The plant holding area in my nursery is terraced into two section with a two foot retaining wall between them.  The wall makes a right angle on one side as the lower terrace is sort of cut into a sloped area but only two feet.  This northwest corner was where I built a small greenhouse in 2010 and used last winter for many of our tropical plants and to store freshly dug bamboo plants in the winter.  I like digging in the winter and with a greenhouse the plants really handle the shock well.  The greenhouse was well insulated and cost very little to keep heated to above freezing,  but Mickey and I decided it just didn’t look good, especially in the winter with no leaves to help hide it.  So when summer came, we disassembled it and saved most of the material (steel hoops, insulation, plywood, and framing lumber.)
This year I decided to build a small cold frame to store our tropical plants.  We grow and collect elephant ears, banana trees, gingers, and we mulch most of them in the winter.  When spring comes, we are anxious to get our gardens growing so I really like having a number of plants ready to grow as soon as all danger of frost is past.  I counted about 40 to 50 large plants I’d like to dig.
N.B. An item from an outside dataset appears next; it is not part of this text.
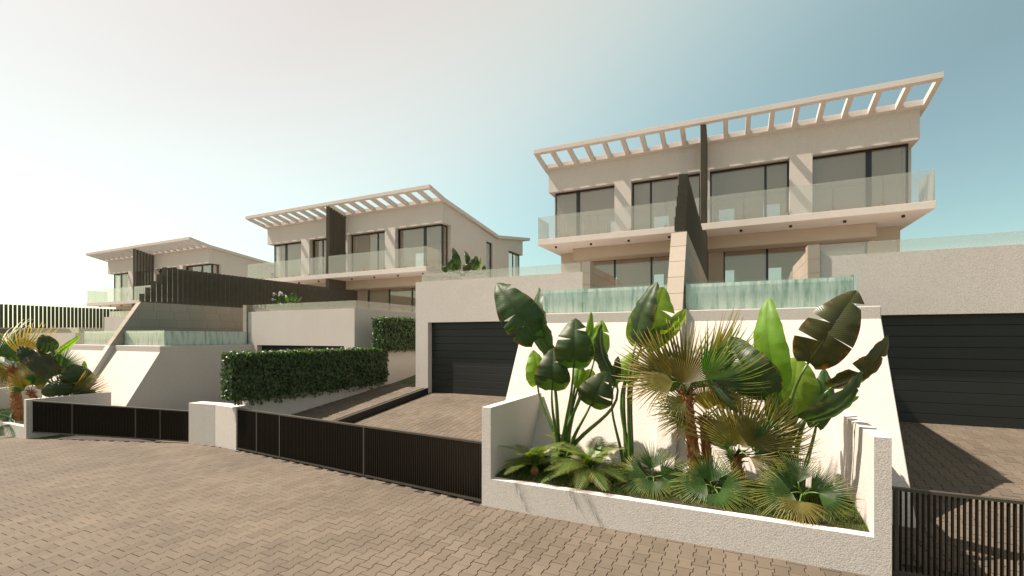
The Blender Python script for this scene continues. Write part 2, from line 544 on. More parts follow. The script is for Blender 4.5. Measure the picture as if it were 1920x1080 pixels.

We will cut off the foliage right before the first frost, pot the rhizome or tuber or whatever and this year place them in a well insulated cold frame.

Completed Cold Frame

Materials Needed
2 x 4 lumber – decay resistant
Rigid foam insulation, foil on at least one side
Deck screws
Roofing nails
Polyethylene sheeting
Stapling tape or thin wood strips
to hold plastic sheeting
Landscape fabric if needed

The lengths of lumber, size of poly sheeting, and number of sheets of insulation depend on the size of your coldframe.
Having a retaining wall with a corner that  I could use as two sides of the cold frame gave me a very stable and strong place to attach the other two side.  I used the 2 x 4′s turned on their sides as framing for the base.  My retaing walls are 24″ so I used the same height for the south and east walls.  After building the long wall, using decking screws instead of nails, I stood it up and used a piece of scrap 4 x 4 for the corner.  The long wall is on the south side.